Fall is the ideal time to establish or maintain a Fescue lawn
Now that the fall season has arrived, those who were so busy in the summer maintaining and fertilizing warm season grasses (Bermuda, Zoysia, Centipede, and St. Augustine) are now able to sit back and enjoy one of the benefits of those types of grasses – dormancy.
As these warm season grasses wind their growing season down, its time for my Fescue friends to prepare for the busiest time of year for cool season lawn maintenance, renovation, and establishment.
So, with that said, this fall edition will be focusing primarily on all the to-do’s of the Fescue (Cool Season) turf owners.
Because Fescue has an active growing season during the autumn months, this is the best time of year to do whatever work is necessary to have a great looking lawn by spring, and one that will better able to endure hot humid summers, that cool season grasses are not fond of.
Fall is the ideal time to focus on Fescue maintenance because the roots will have plenty of time to establish themselves by spring. By the time summer gets here, you want fescue roots to be as strong and deep as possible, and working your turf in the fall, gives you the best chance of success for serious establishment by next summer.
The ideal window to overseed or seed cool season lawns in the southeast is between September 15, and October 15. The cooler soil gets, the slower the germination time becomes.
A soil test will really help you apply the optimum levels of nutrients. This includes lime, nitrogen, phosphorous, and potassium. A good soil test (one done through your County Extension Service) will tell you this important information and more.
A practice I like to use is to always aerate my fescue lawn in the fall, just prior to overseeding. This has several benefits. By aerating with a “core aerator”, I am invigorating my root zone, by increasing oxygen in the soil, and creating openings in which my lime and starter fertilizer have a place to go. This is especially helpful if you are adding lime. Lime does not move through the soil quickly, and it takes a couple of months to really be effective, so by getting the lime spread just after aerating, really helps get it down into your soil. Same goes for any fertilization you may be doing. The cores, which get pulled from your soil, are only unsightly for a short while. Any rain or irrigation you do will quickly cause these cores to break down and wash back into the ground.

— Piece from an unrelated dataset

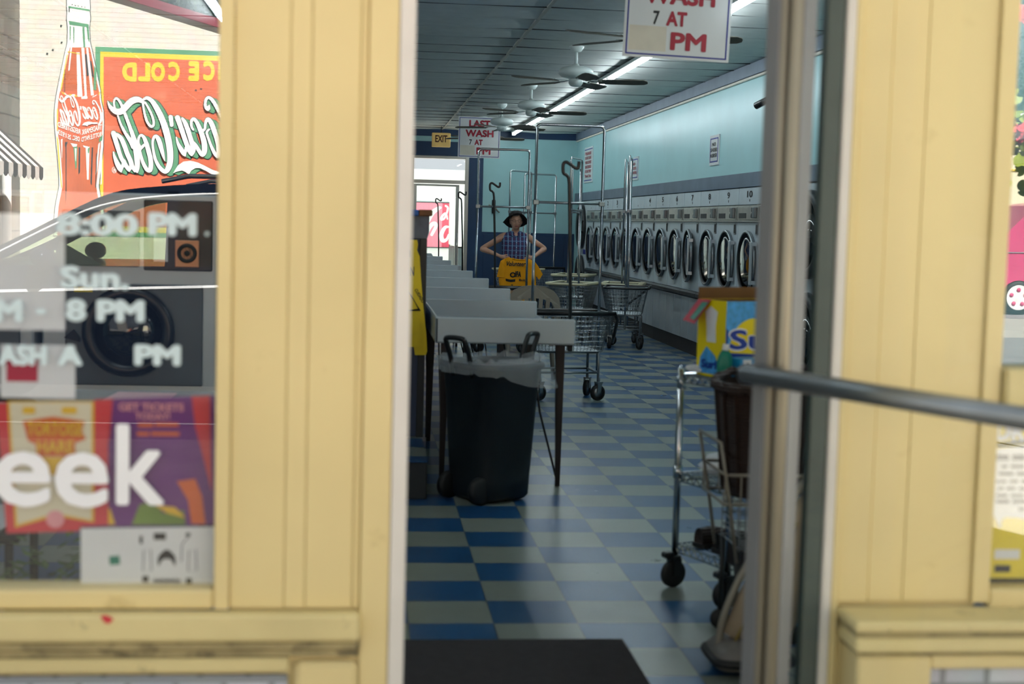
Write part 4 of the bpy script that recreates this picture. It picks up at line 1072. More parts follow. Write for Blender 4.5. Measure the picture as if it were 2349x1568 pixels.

Overseeding vs. Starting Over
A general rule is that if you still have about 50% of your lawn growing, than you can overseed with good results. However, if more than 50% has died, than you may want to consider starting over. This includes killing the remaining grass and weeds with a non-selective herbicide. Then seven days later, you can safely seed or sod your entire lawn area.
After the Seeding
Once the seed is down, good seed to soil contact is critical for good germination. I like to rent a water filled roller to go over my newly seeded lawn area to ensure good seed to soil contact.
After you seed, you might also want to mulch with wheat straw. This will help keep the seeds moist, and keep the birds away. Be careful to buy good quality straw. Otherwise you may end up with Hay, and end up with a bail full of seed heads that will quickly sprout and be unsightly mixed with the fescue.
Once all this is done make sure you keep your seeds moist until germination. This may mean watering briefly several times a day. Once you get germination, start to taper off you watering, until the lawn is getting about an inch each week.
Fescue lawns should be fertilized twice in the fall, ideally in mid-September, and again in mid-November. Most any lawn fertilizer will do.
Weed Control
It is a good idea to spot treat problem weeds up to seven days before you plan on seeding. You may then apply pre-emergent weed control in late fall or early winter, but only after your newly seeded lawn is well established. This will prevent winter annual weeds from being a problem in early spring.
Fescue lawns admittedly are the most labor intensive turf types, but to many, the bit of extra work is worth it! They are rewarded with year round, beautiful green lawns.